■ GIVEN TASK ■
Starting at the first line of the data, print each line verbatim up to and including the line bearing "scene = bpy.context.scene", omitting pictures.
Begin COLLECTED MATERIAL
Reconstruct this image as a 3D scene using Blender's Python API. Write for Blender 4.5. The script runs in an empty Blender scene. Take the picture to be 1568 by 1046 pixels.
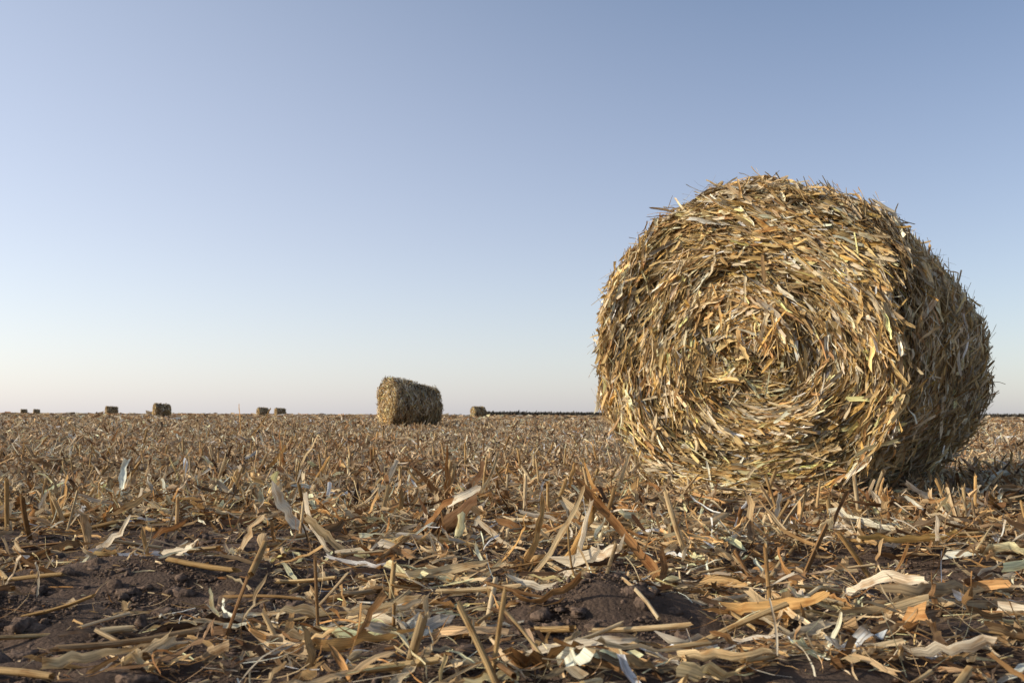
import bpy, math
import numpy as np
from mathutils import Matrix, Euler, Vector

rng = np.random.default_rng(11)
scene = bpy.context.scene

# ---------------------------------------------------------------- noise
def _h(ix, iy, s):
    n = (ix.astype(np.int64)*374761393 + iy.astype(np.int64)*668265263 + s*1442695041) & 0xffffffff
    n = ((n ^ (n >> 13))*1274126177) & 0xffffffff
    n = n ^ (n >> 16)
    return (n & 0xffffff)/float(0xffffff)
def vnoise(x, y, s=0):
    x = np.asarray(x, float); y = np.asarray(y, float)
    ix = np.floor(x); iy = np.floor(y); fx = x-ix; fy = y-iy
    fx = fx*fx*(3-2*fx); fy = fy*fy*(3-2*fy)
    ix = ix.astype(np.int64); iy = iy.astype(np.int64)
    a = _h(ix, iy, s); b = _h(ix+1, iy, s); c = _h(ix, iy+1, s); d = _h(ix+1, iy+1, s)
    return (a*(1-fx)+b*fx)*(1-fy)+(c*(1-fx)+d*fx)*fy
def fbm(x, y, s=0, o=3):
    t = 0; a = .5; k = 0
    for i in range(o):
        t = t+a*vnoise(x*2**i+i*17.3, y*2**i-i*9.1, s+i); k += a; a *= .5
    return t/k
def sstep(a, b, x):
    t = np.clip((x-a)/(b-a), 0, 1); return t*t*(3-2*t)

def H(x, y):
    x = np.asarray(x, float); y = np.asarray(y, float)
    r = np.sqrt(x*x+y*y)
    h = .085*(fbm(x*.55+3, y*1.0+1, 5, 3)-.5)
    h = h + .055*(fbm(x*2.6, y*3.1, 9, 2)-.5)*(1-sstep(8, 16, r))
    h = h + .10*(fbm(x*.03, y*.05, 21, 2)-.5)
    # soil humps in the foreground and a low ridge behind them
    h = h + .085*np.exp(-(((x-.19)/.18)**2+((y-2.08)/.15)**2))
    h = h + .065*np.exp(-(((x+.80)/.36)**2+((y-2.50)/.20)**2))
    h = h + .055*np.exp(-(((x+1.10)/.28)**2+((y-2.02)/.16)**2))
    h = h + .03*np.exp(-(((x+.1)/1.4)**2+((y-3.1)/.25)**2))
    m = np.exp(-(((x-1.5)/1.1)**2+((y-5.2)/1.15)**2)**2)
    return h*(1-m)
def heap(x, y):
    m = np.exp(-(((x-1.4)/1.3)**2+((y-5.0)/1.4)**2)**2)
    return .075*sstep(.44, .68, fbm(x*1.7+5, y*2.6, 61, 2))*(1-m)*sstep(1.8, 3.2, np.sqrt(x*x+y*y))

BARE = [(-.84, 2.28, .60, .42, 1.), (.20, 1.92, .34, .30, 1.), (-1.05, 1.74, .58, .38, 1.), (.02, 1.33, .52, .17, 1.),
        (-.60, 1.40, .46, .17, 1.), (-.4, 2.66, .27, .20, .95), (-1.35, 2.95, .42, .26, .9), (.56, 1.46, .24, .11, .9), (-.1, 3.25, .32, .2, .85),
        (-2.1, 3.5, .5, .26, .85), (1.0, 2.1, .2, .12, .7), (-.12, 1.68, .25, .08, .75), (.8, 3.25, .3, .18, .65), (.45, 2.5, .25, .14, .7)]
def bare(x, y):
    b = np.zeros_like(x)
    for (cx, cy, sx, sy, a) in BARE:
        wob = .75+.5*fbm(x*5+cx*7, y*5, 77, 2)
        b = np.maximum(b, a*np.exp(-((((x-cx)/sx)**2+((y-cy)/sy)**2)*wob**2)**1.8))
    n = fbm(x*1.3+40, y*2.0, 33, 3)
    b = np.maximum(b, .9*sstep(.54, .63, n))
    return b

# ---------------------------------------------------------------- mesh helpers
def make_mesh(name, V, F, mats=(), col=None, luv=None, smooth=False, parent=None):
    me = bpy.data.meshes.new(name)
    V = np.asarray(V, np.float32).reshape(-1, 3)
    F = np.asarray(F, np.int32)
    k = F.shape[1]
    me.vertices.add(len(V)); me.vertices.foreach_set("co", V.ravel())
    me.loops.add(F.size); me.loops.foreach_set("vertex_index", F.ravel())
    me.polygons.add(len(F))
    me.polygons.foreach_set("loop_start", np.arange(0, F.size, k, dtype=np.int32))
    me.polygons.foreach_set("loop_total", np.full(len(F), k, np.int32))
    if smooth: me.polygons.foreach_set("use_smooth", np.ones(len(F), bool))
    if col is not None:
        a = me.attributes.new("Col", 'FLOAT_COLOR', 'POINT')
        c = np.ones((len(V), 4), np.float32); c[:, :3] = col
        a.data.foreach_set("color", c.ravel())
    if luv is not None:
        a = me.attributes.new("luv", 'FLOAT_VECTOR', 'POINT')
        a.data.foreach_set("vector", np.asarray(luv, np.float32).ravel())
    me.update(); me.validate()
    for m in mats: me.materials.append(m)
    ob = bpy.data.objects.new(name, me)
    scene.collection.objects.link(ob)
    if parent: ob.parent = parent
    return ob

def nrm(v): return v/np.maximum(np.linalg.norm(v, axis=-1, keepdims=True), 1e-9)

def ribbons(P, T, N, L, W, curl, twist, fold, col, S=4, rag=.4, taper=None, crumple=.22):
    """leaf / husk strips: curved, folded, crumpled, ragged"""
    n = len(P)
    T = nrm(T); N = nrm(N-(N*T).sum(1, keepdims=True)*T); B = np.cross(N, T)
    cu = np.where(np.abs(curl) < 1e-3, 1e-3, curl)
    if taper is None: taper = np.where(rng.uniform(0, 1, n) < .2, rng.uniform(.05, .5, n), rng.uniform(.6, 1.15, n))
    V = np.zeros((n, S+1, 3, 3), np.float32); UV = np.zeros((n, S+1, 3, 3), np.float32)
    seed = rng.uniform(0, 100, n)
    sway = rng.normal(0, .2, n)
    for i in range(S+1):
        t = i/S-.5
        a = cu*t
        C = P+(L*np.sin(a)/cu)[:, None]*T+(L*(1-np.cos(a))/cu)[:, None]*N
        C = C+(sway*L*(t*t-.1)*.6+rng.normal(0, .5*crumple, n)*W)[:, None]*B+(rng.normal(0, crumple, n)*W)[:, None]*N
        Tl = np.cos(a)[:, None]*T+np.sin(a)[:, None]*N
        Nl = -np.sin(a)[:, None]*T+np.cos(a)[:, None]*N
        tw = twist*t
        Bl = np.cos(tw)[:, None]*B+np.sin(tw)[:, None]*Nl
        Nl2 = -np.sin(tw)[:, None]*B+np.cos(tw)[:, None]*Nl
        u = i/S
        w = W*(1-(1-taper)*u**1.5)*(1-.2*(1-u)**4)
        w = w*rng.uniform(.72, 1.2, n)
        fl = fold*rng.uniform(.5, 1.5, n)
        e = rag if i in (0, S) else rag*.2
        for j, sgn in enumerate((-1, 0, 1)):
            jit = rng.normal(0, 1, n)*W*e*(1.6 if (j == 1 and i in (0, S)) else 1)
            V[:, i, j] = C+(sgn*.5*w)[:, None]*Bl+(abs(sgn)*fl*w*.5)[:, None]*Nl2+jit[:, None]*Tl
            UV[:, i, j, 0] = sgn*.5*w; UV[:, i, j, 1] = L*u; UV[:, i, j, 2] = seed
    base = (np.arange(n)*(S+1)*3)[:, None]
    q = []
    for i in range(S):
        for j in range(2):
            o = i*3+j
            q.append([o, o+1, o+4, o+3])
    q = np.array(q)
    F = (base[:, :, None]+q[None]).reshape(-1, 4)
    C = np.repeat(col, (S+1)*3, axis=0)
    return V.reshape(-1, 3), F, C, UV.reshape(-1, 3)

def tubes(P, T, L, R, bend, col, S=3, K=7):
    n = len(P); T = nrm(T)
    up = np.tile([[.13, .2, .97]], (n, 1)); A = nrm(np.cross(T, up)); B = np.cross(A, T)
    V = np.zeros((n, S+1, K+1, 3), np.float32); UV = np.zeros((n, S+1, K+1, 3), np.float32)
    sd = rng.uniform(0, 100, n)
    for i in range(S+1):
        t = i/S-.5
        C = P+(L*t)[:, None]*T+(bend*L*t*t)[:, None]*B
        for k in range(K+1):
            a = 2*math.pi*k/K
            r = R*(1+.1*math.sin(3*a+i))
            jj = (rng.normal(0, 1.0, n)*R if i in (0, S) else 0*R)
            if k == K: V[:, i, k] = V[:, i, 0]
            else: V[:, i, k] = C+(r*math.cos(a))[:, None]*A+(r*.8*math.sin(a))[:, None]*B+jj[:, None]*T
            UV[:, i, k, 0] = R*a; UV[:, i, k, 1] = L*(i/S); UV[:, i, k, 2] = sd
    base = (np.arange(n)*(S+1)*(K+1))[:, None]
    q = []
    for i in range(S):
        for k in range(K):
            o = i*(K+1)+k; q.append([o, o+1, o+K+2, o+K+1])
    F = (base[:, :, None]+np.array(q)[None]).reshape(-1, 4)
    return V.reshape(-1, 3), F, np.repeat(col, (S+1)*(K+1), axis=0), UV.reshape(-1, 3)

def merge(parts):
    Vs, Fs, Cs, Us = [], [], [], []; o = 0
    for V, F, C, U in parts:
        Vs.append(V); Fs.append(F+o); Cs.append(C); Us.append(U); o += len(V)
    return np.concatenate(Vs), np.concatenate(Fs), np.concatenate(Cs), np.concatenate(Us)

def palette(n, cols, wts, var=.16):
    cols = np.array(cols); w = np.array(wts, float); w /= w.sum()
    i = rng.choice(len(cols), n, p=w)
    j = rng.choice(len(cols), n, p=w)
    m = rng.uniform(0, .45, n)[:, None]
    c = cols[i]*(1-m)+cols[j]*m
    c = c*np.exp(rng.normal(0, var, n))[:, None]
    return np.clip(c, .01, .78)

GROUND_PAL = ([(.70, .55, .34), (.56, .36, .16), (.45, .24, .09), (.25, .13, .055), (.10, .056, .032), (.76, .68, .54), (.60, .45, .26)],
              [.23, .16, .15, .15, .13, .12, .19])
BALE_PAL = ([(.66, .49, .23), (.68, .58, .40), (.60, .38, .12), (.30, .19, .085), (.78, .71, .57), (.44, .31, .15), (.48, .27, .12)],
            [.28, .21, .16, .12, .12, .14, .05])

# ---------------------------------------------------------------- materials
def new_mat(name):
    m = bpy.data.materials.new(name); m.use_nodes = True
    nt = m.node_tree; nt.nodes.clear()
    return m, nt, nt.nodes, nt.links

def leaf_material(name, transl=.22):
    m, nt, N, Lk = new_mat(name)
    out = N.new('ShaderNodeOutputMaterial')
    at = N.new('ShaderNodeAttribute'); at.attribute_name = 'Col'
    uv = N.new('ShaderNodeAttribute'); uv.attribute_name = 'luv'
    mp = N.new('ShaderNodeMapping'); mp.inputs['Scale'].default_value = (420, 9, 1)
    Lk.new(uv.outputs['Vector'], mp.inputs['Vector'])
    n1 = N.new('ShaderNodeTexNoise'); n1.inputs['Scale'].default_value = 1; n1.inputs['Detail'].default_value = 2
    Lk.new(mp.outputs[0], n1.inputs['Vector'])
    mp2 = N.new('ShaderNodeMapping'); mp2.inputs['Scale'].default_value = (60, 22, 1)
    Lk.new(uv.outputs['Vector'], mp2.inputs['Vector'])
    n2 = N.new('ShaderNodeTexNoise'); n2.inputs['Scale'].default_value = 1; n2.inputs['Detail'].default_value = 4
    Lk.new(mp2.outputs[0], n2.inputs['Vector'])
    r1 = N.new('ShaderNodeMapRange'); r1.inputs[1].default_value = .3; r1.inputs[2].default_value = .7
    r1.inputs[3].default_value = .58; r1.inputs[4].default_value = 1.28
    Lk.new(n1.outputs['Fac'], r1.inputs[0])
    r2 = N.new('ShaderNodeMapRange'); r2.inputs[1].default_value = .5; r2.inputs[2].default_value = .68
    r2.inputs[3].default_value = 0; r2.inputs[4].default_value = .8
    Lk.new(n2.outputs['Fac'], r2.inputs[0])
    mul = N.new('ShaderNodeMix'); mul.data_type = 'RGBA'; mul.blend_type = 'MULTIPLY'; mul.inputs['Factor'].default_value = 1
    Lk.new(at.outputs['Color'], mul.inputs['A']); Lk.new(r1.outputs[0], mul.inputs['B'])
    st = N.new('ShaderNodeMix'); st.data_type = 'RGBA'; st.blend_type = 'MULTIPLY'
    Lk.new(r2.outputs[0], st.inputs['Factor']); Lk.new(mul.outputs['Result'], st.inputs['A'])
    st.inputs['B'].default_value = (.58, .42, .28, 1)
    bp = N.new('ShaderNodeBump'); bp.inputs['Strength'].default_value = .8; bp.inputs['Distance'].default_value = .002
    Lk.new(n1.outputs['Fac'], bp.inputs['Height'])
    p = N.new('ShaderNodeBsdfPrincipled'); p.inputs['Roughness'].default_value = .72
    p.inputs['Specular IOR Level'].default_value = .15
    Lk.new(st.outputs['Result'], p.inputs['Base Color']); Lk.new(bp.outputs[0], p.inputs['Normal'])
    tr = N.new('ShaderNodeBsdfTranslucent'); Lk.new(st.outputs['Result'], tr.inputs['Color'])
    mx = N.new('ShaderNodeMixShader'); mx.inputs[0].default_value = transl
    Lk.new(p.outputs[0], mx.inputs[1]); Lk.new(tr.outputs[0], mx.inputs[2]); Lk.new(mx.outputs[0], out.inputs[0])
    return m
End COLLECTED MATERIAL
■ SOLUTION TO THE PROBLEM ■
Reconstruct this image as a 3D scene using Blender's Python API. Write for Blender 4.5. The script runs in an empty Blender scene. Take the picture to be 1568 by 1046 pixels.
import bpy, math
import numpy as np
from mathutils import Matrix, Euler, Vector

rng = np.random.default_rng(11)
scene = bpy.context.scene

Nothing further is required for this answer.